Rio Governor Says Police Killings Will Slow Down

Governor says that police have already sent a stern message

Júlia Barbon
Rio de Janeiro

For Rio de Janeiro Governor Wilson Witzel (PSC), the increased police killings in the first half of this year were due to the higher number of operations and will decrease now because "the police have already sent the message."

"The police went on to do more operations, go more into communities to make drug and gun seizures, and at the beginning of the government the tendency was for organized crime to confront the police," he said at a news conference on Monday.

Rio de Janeiro's Governor Wilson Witzel speaks during a ceremony at the Federation of Industries of Rio de Janeiro (FIRJAN) headquarters in Rio de Janeiro on May 20, 2019. (Photo by MAURO PIMENTEL / AFP) - AFP

"This trend is certainly diminishing, and violent lethality also tends to decrease, because the police have already sent the message and have shown that there will be no leniency with those who use guns against society and police," he continued.

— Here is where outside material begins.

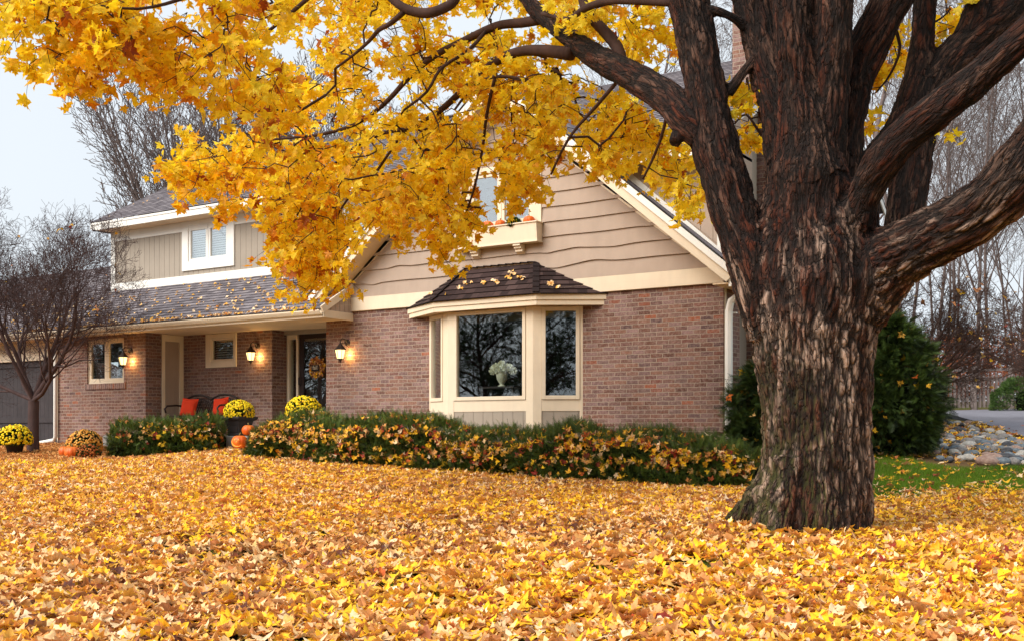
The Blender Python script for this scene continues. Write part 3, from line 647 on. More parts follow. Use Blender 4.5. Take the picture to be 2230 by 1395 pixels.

The number of deaths by police in RJ had been rising for five years in the first semesters. It hit a new record now, considering June: 881 deaths this year, compared to 769 in the first six months of last year, up 15%.

Meanwhile, seven military police officers died in service in 2019, half of the 15 who died in the same period in 2018.

Witzel has endorsed police actions that result in death even before completing investigations. This was what happened in February when police killed 15 people in Morro de Fallet in downtown Rio. The Public Defender's Office points to evidence of police abuse and a failure to investigate the case.

This was the deadliest operation in 12 years. A 2007 operation in Complexo de Alamão left 19 dead.

"You don't fight terrorism with flowers; you fight with research, weapons of the same caliber, and a rigorous process. If they do not surrender, they will be killed. The message was sent, do not confront the police," the governor declared again on Monday.